Der ehemalige Leipziger Stürmer Uwe Rösler, der bei Manchester City in den 90ern zur Legende wurde, sagte dem Portal RBlive: »Er adaptiert in kürzester Zeit das nächsthöhere Niveau und meistert das. Er hat kaum Rückschläge. Wie er mental den Erwartungsdruck meistert, sich immer weiter verbessert im Kombinationsspiel, im Kopfballspiel, bei der Boxbesetzung, im Abschluss, immer im richtigen Moment an der richtigen Stelle steht und bei seinen tiefen Läufen kaum ins Abseits läuft, ist phänomenal.«

Für die Leipziger hingegen ist das nicht so einfach mit dem nächsthöheren Level. Zu den besten 16 Teams in Europa gehörte das Team von Rose nun bereits dreimal.
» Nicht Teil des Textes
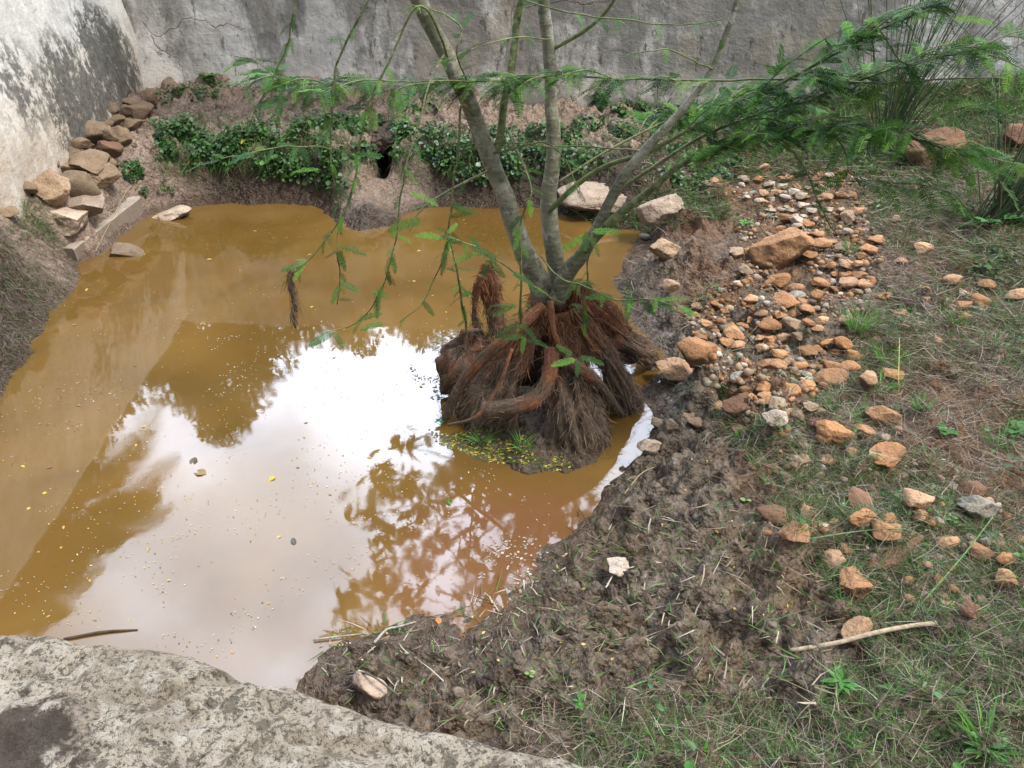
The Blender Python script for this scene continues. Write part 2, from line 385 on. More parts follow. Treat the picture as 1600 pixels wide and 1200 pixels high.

Doch das 0:7-Debakel, die höchste Niederlage in 14 Jahren Klubgeschichte, zeigt auch, wie groß der Unterschied zur Weltspitze noch ist. Um sich gegen Citys Wucht zu wehren, fehlte RB schlicht die Klasse. Wenn Verletzungen wie die von Christopher Nkunku, Dani Olmo und Xaver Schlager ins Kontor schlagen und Leipzig nicht ins Pressingspiel kommt, ist das Team den Herausforderungen nicht gewachsen. Im Kader sind zu viele durchschnittliche Spieler wie Amadou Haidara, Kevin Kampl und Lukas Klostermann.

»Wir waren chancenlos, am Ende haben wir unser Gesicht verloren«, bekannte Leipzigs neuer Sportchef Max Eberl nach dem Untergang. Es wird für ihn und Trainer Rose eine immense Herausforderung, die Mannschaft in den nächsten Jahren so umzubauen, dass sie eines Tages bereit für dieses Niveau ist.